What it is
Disqus operates as an embedded comment layer that website owners drop into their pages with a JavaScript snippet, replacing or supplementing a CMS’s built-in comments. Founded in 2007, the service hosts the discussion threads for a large network of blogs, news outlets, and niche media sites, and gives every reader a single Disqus identity that works across all of them.[1] Each comment carries upvote and downvote arrows, threaded replies, and sort options, while site owners get a shared moderation dashboard, spam filtering, and configurable rules for who may comment — including a guest mode that requires no registered account at all. Those voting arrows are the reason Disqus appears in contest contexts: on sites that use it, comment votes are the only built-in popularity metric available.
In the context of online contests
Publishers and community managers repurpose Disqus voting in several recurring formats:
- Comment-entry contests: A blog post announces a prize; readers enter by leaving a comment, and the highest-upvoted entry wins. This turns an ordinary discussion thread into a comment-count contest with votes layered on top.
- Comment-of-the-week awards: News and media sites highlight the most upvoted reader comment in a recurring feature, creating an ongoing low-stakes popularity vote among regular commenters.
- Writing and caption competitions: Short-form writing contests — captions, micro-fiction, reviews — often run in Disqus threads because entries and votes live in the same interface with no extra tooling.
- Visibility races: Even without a formal prize, threads sorted by “Best” rank comments by vote balance, so authors, brands, and advocacy groups compete for the top slot under high-traffic articles, where the first comment readers see shapes the conversation.
Voting mechanics
A reader votes on a Disqus comment by clicking the up or down arrow attached to it. The mechanics that matter for contest administration:[2]
- One vote per identity per comment: a logged-in Disqus account can apply a single upvote or downvote to any given comment and can reverse or remove it later.

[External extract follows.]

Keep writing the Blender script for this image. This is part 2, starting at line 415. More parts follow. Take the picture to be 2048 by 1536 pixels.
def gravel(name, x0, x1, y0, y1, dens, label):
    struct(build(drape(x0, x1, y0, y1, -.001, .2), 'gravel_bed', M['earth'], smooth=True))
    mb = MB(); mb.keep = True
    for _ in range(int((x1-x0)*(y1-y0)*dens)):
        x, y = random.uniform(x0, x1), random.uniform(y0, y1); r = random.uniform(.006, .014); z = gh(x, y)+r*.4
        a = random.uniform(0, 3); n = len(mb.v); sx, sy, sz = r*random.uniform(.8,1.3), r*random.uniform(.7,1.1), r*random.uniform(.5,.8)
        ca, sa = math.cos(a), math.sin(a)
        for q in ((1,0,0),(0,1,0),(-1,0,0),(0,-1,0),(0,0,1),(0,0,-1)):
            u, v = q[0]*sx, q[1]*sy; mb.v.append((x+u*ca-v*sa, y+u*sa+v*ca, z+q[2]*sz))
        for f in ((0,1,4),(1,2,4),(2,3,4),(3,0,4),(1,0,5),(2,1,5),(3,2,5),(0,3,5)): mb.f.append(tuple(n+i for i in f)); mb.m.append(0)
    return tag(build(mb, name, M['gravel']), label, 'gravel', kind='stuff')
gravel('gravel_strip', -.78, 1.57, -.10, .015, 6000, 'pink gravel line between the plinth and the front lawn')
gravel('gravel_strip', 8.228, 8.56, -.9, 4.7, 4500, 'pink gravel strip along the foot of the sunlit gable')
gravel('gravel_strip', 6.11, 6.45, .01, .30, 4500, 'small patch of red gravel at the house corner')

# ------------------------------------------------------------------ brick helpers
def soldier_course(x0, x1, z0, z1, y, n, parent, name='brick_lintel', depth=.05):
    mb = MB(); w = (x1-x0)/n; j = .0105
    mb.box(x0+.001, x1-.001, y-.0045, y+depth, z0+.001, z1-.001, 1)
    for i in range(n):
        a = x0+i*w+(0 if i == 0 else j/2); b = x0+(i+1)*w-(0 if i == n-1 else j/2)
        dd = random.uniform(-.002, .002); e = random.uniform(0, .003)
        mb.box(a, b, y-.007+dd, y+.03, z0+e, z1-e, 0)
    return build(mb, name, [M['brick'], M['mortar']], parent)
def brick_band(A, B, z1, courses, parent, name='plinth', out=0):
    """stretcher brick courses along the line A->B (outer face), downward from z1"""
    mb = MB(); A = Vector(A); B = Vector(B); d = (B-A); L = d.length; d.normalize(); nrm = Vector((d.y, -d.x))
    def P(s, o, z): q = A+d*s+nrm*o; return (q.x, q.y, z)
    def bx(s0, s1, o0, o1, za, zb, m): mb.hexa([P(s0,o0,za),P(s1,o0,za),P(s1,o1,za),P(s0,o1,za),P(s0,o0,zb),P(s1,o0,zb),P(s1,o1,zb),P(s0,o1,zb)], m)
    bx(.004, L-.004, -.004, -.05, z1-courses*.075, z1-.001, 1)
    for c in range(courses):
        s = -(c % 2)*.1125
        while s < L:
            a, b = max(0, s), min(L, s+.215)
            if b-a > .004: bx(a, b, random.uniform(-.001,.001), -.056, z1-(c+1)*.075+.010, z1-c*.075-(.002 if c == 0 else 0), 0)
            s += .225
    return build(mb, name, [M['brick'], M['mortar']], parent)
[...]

- Guest versus registered modes: site owners decide whether unauthenticated guests may participate. Where guest activity is allowed, guest votes are tied to the browser session and originating address rather than to a durable account, which makes them easier to cast and easier to lose.
- Vote-driven sorting: the default “Best” sort orders comments by their vote balance, so upvotes translate directly into placement, and downvotes can push a rival entry below the fold.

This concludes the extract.